STATED GOAL
Extract the lines up to and including the one that contains "q = P(px, 1034, 7.5);", starting with the first line of the entries below, and omit the pictures.

[Stored data entries]
+--
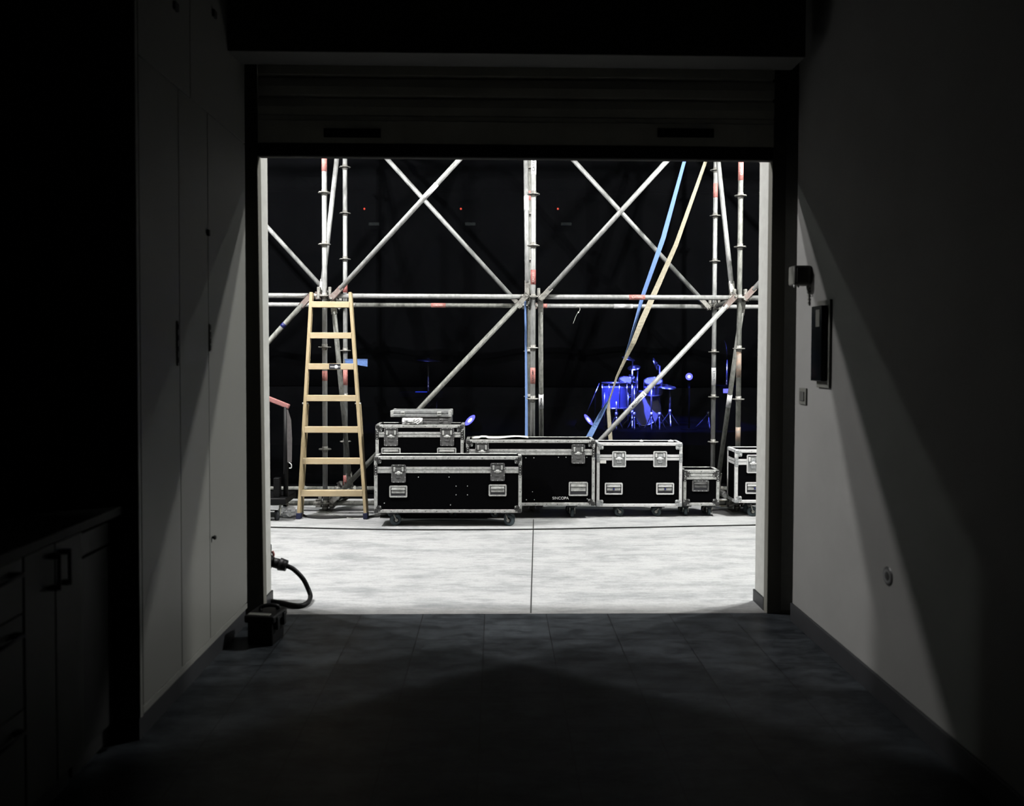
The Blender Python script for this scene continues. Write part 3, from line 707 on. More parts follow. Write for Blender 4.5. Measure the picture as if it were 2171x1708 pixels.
for a, b_, sx in ((FL, TL, 1), (FRt, TR, -1)):
    # folded rear frame behind the front rails, hinge bolts
    p0, p1 = a + Vector((.002 * sx, .085, .0)), a.lerp(b_, .5) + Vector((-.001 * sx, .075, 0))
    rail(ld, p0 + Vector((0, 0, .0)), p1, .026, .05, 'ladder_rail_wood', 'rear_rail')
    q = a.lerp(b_, .505); MB().tube(q + Vector((-.028, -.01, 0)), q + Vector((.028, -.01, 0)), .008, 10).build('hinge_bolt', 'rivet', ld)
for sx, px in ((1, 600 + 0), (-1, 0)): pass
for px in (647, 752):
    q = P(px, 1034, 7.5); MB().path([q + Vector((-.008, 0, -.012)), q + Vector((-.007, 0, .012)), q + Vector((.004, 0, .018)), q + Vector((.009, 0, .004)), q + Vector((.006, 0, -.012))], .002, 6, 3).build('hook', 'wire', ld)

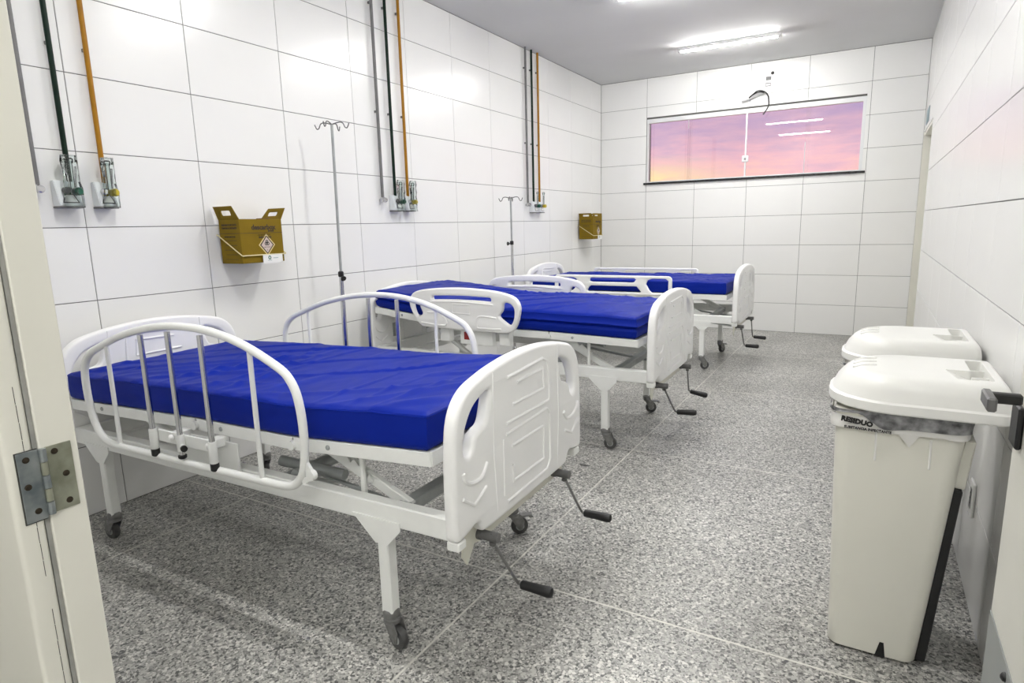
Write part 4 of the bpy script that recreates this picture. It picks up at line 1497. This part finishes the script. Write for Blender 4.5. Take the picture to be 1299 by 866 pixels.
    if near:
        yy = -bd / 2 - .0075
        text('print', 'RESIDUO', .0185, (.056, yy - .0072, .0315), (R(90), R(7), R(-3)), 'inkblack', lin_, ext=.0010, bold=.0012)
        text('print', 'SUBSTANCIA INFECTANTE', .0092, (.082, yy - .0066, .0125), (R(90), R(1.5), 0), 'inkblack', lin_, ext=.0010, bold=.0004)
        # a corner of film hanging down
        bm = BM()
        tri_ = [(.150, yy + .002, .012), (.205, yy + .002, .016), (.180, yy + .004, -.026)]
        a = [bm.verts.new(p) for p in tri_]
        b = [bm.verts.new((p[0], p[1] - .0008, p[2])) for p in tri_]
        for i in range(3):
            bm.faces.new((a[i], a[(i + 1) % 3], b[(i + 1) % 3], b[i]))
        bm.faces.new(a); bm.faces.new(b[::-1])
        obj('bag_corner', bm, 'bagwhite', lin_, smooth=False)
    return e
pedal_bin((2.922, -5.400, 0), 'white pedal bin in front, nearest the entrance door', 'white and black bag sticking out under the lid of the front bin', True)
pedal_bin((2.930, -4.810, 0), 'white pedal bin farther back, half hidden by the front bin', 'bag folded over the rim of the farther bin', False)

# ================================================================== small wall things
def stick(name, x0, x1, z0, z1, m, label, cat, group=None):
    o = box_obj(name, x0, x1, -.0014, -.0002, z0, z1, m=m, bev=.0002)
    return tag(o, label, cat, group)
stick('wall_sticker', 1.868, 1.922, 2.690, 2.728, 'pgrey', 'small grey sticker on the back wall, upper of the two above the window', 'sticker')
st2 = stick('wall_sticker', 1.866, 1.920, 2.628, 2.666, 'pgrey', 'small framed sticker on the back wall, lower of the two above the window', 'sticker')
bm = BM(); box(bm, 1.872, 1.914, -.0022, -.0015, 2.638, 2.656); obj('sticker_field', bm, 'paper', st2, smooth=False)
bm = BM(); lathe(bm, [(.017, 0), (.017, .0015), (.012, .0018)], (0, 0, 0), 18, 'y'); bmesh.ops.transform(bm, matrix=Matrix.Translation((1.932, -.0002, 2.758)) @ Matrix.Rotation(math.pi, 4, 'Z'), verts=bm.verts)
tag(obj('wall_hole_disc', bm, 'inkblack'), 'round black plug for a hole in the back wall near the ceiling', 'disc')  # flat black disc stands in for the dark of a hole
cd = empty('cable_duct', (1.73, 0, 2.53)); tag(cd, 'white duct stub with a black cable hanging over the window top', 'cable')
bm = BM(); tube(bm, smooth_path([(1.845, -.004, 2.572), (1.80, -.030, 2.560), (1.70, -.050, 2.525), (1.635, -.058, 2.512)], 5), .019, 14); obj('duct_sleeve', bm, 'plastic', cd, off=cd.location)
bm = BM(); tube(bm, smooth_path([(1.715, -.060, 2.525), (1.75, -.075, 2.548), (1.80, -.08, 2.580), (1.86, -.08, 2.572), (1.905, -.08, 2.53), (1.918, -.08, 2.47), (1.915, -.08, 2.41), (1.868, -.08, 2.335)], 6), .0075, 10); obj('cable', bm, 'black', cd, off=cd.location)
bm = BM(); tube(bm, smooth_path([(1.72, -.066, 2.530), (1.775, -.082, 2.556), (1.83, -.085, 2.566), (1.870, -.070, 2.556)], 6), .006, 8); obj('cable_loop', bm, 'black', cd, off=cd.location)
# sockets
def socket(loc, axis, label):
    e = empty('wall_socket', loc); tag(e, label, 'socket')
    sx = 1 if axis == 'left' else -1
    bm = BM(); box(bm, .0005 if sx > 0 else -.009, .009 if sx > 0 else -.0005, -.038, .038, -.058, .058, .003); obj('cover', bm, 'plastic', e)
    bm = BM(); box(bm, min(sx * .009, sx * .0105), max(sx * .009, sx * .0105), -.014, .014, -.034, .034, .001); obj('socket_face', bm, 'pgrey', e)
    for z in (-.018, 0, .018):
        bm = BM(); cyl(bm, (sx * .0100, 0, z), (sx * .0112, 0, z), .003, 8); obj('pin_hole', bm, 'inkblack', e)
    return e
socket((0, -3.965, .607), 'left', 'white socket plate on the left wall at the head of the middle bed')
socket((W, -5.02, .325), 'right', 'white socket plate low on the right wall behind the bins')
# dark scuff of dirt on the floor
bm = BM()
rng = random.Random(5)
pts = [(1.752 + .028 * (1 + .3 * math.sin(3 * a)) * math.cos(a), -4.584 + .016 * (1 + .3 * math.cos(2 * a)) * math.sin(a)) for a in [2 * math.pi * k / 16 for k in range(16)]]
bt = [bm.verts.new((x, y, .0002)) for x, y in pts]
tp = [bm.verts.new((1.752 + (x - 1.752) * .7, -4.584 + (y + 4.584) * .7, .0022)) for x, y in pts]
for i in range(16):
    bm.faces.new((bt[i], bt[(i + 1) % 16], tp[(i + 1) % 16], tp[i]))
bm.faces.new(tp); bm.faces.new(bt[::-1])
tag(obj('dirt_spot', bm, 'darksteel'), 'small dark spot on the floor beyond the nearest bed', 'dirt')
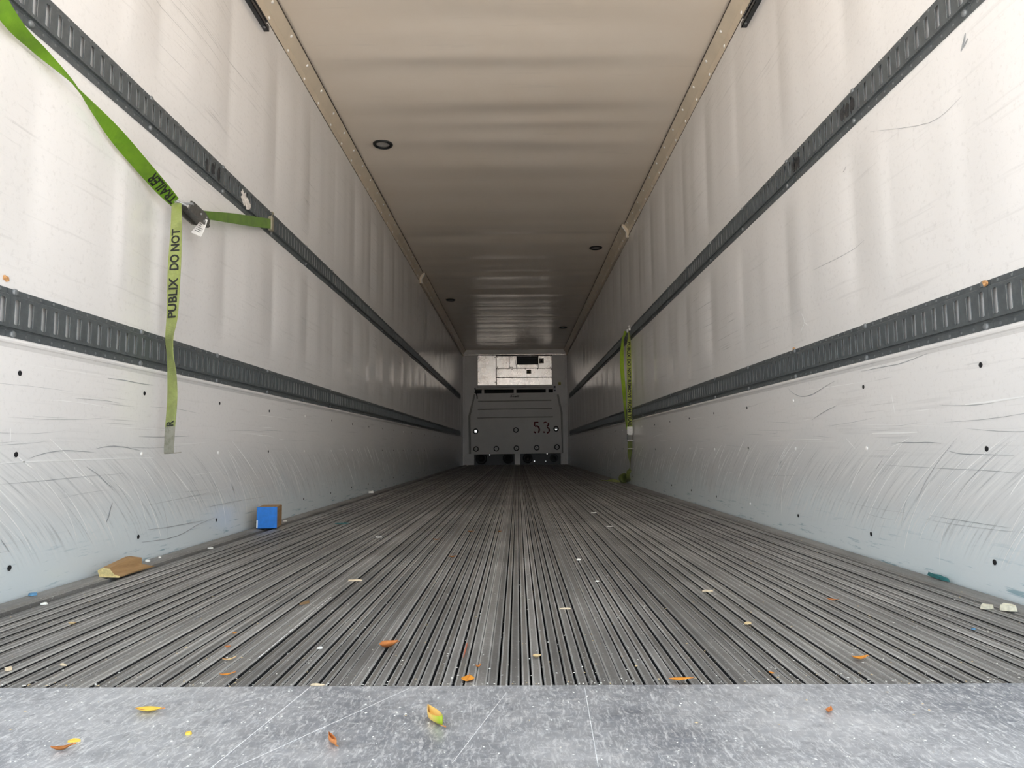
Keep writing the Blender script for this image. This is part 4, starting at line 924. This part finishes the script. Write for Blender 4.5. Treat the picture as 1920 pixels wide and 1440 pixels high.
chip('small white scrap right of the floor centre, nearer', PS, 'scrap', .2677, 1.989, .012, .008, .003, .1, M_WHT)
chip('white scrap deep on the right of the floor', PS, 'scrap', .4818, 4.071, .035, .02, .004, .1, M_WHT)
chip('white sliver deep on the right of the floor', PS, 'scrap', .4796, 3.354, .034, .012, .003, .05, M_WHT)
chip('white sliver on the left floor bars near the rust leaf', PS, 'scrap', -.3205, 1.3435, .012, .005, .003, .1, M_WHT)
chip('blue white chip against the foot of the left wall', PS, 'scrap', -1.195, 1.832, .020, .014, .008, .2, M_BLU2, .003)
chip('tiny blue scrap on the right floor bars', PS, 'scrap', .9617, 1.457, .010, .007, .003, .2, M_BLU2)
chip('teal scrap on the floor right of the blue block', PS, 'scrap', -.8382, 3.573, .075, .02, .003, .1, M_TEAL)
chip('dark teal patch at the foot of the right wall', PS, 'scrap', 1.212, 2.0, .015, .12, .010, 0, M_TEAL, .003)

chip('thin orange red fibre lying along the centre floor bars', 'fibre', 'fibre', -.0488, 1.335, .115, .0035, .0015, 1.57, simple('red_fibre', (.42, .12, .06), .8))
mb = MB(); q = random.Random(12)
for k in range(15):
    ya = 1.285+.035*k; xa = -.4143-.0074*(k/15); wd = q.uniform(.0012, .0028)
    mb.add([(xa-wd/2, ya, .0012), (xa+wd/2, ya, .0012), (xa+wd/2, ya+q.uniform(.024, .035), .0012), (xa-wd/2, ya+q.uniform(.024, .034), .0012)], [(0, 1, 2, 3)])
tag(mb.build('white_scrape', M_SCR, FL), kind='stuff')
# loose dust, grit and fibres
q = random.Random(31)
lt = MB()
def litter(m_i, cnt, smin, smax, sill_share=.0):
    for _ in range(cnt):
        onsill = q.random() < sill_share
        y = q.uniform(.80, 1.12) if onsill else SILL+.01 + 6*q.random()**2.6
        x = q.uniform(-.85, .85) if onsill else q.uniform(-1.17, 1.17)
        z = .0017 if onsill else q.choice([.0006, .0006, -.002]); a = q.uniform(0, 3.14); s1 = q.uniform(smin, smax)*q.uniform(.5, 1); s2_ = s1*q.uniform(.25, .9); h = s1*.35
        ca, sa = math.cos(a), math.sin(a)
        P4 = [(s1, 0), (0, s2_), (-s1, 0), (0, -s2_)]
        lt.add([(x+u*ca-v*sa, y+u*sa+v*ca, z) for u, v in P4] + [(x, y, z+h)], [(0, 1, 4), (1, 2, 4), (2, 3, 4), (3, 0, 4)], m_i)
litter(0, 4200, .0008, .0030, .14); litter(1, 900, .0009, .0036, .03)
tag(lt.build('litter', [M_WHT, L_TAN]), 'white grit and tan crumbs strewn over the floor bars and sill plate', 'litter', kind='stuff')
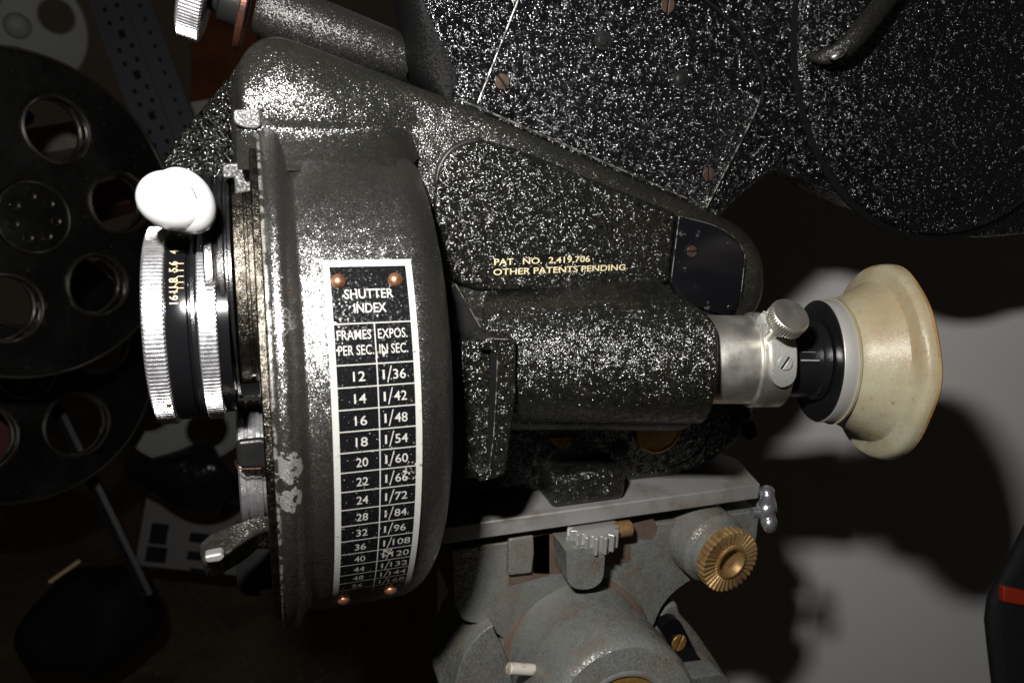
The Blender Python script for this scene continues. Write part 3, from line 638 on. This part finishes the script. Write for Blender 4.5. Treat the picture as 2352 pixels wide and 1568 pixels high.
+--
OUTPUT BELOW
The Blender Python script for this scene continues. Write part 3, from line 707 on. More parts follow. Write for Blender 4.5. Measure the picture as if it were 2171x1708 pixels.
for a, b_, sx in ((FL, TL, 1), (FRt, TR, -1)):
    # folded rear frame behind the front rails, hinge bolts
    p0, p1 = a + Vector((.002 * sx, .085, .0)), a.lerp(b_, .5) + Vector((-.001 * sx, .075, 0))
    rail(ld, p0 + Vector((0, 0, .0)), p1, .026, .05, 'ladder_rail_wood', 'rear_rail')
    q = a.lerp(b_, .505); MB().tube(q + Vector((-.028, -.01, 0)), q + Vector((.028, -.01, 0)), .008, 10).build('hinge_bolt', 'rivet', ld)
for sx, px in ((1, 600 + 0), (-1, 0)): pass
for px in (647, 752):
    q = P(px, 1034, 7.5); MB().path([q + Vector((-.008, 0, -.012)), q + Vector((-.007, 0, .012)), q + Vector((.004, 0, .018)), q + Vector((.009, 0, .004)), q + Vector((.006, 0, -.012))], .002, 6, 3).build('hook', 'wire', ld)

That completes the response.